To reflect its commitment to improving member services and ensuring the accuracy of member data, the Employees' Provident Fund Organisation (EPFO) has introduced further simplification in the process of updating member profiles. Under the revised procedure, members whose Universal Account Number (UAN) has already been validated through Aadhaar can now update their profile details, such as name, date of birth, gender, nationality, father/mother’s name, marital status, spouse’s name, date of joining, and date of leaving, without the need to upload any documents. However, for UANs obtained prior to October 1, 2017, employer certification is still required.

Importance of Accurate Member Data

The consistency and authenticity of member data in EPFO’s database are critical to ensuring seamless service delivery and mitigating the risk of erroneous or fraudulent payments. Previously, members could submit change requests online by uploading necessary documents, which were then endorsed by the employer and forwarded to EPFO for approval.

Key Changes in the Simplified Process

  1. Self-Approval for Most Requests:

    • Out of the 8 lakh requests received for profile corrections in FY 2024-25, nearly 45% can now be self-approved by members without requiring employer verification. This change eliminates an average delay of 28 days previously taken for employer approval of Joint Declarations (JDs).

  2. Faster Employer-Level Approvals:

    • For members without full e-KYC, around 50% of change requests can now be approved at the employer level without requiring EPFO’s intervention.

  3. Immediate Benefits for Pending Requests:

    • Approximately 3.9 lakh pending requests will immediately benefit from this streamlined process. Members with pending requests can delete their previous submissions and self-approve the changes under the new procedure.

  4. Reduction in Grievances:

    • Currently, 27% of member grievances pertain to profile/KYC issues. The revised JD functionality is expected to significantly reduce such complaints.

Advantages of the Simplified Process

  • Improved Service Delivery: The immediate processing of member requests ensures data consistency, reduces errors, and promotes efficient service delivery.

  • Ease of Living: Members experience a hassle-free process for updating profile details.

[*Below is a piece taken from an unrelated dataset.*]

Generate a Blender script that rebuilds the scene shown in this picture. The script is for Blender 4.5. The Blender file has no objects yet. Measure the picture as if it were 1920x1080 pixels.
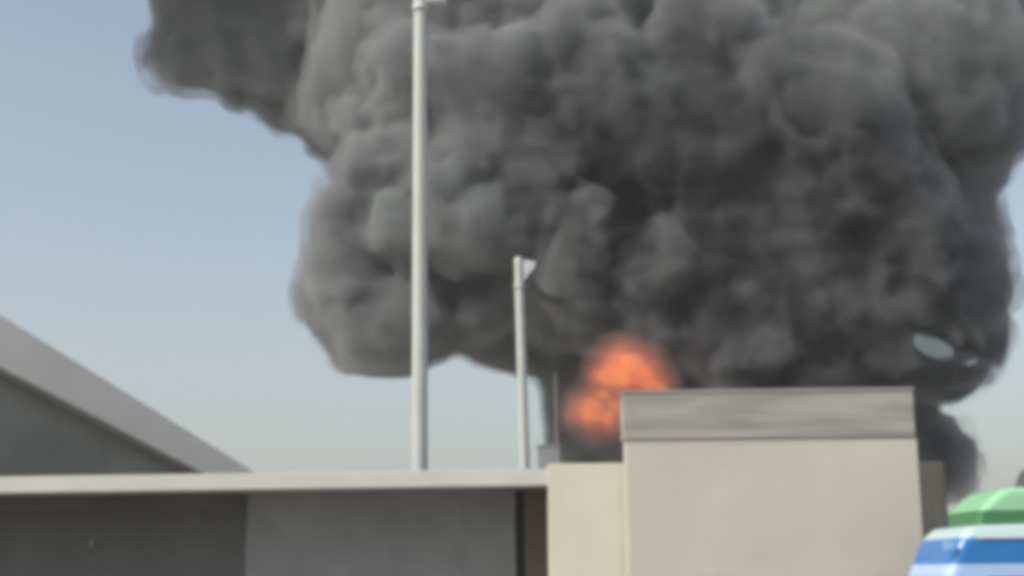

  • Ease of Doing Business: Employers benefit from reduced administrative workloads related to data verification.

Conclusion

The simplification of the online profile update process is a testament to EPFO’s dedication to leveraging technology for member-centric reforms. By empowering members to self-approve their profile updates, EPFO has not only improved service efficiency but also enhanced trust and transparency. These initiatives reaffirm the government’s commitment to making EPFO services more accessible and efficient, ensuring ease of living and ease of doing business for all stakeholders.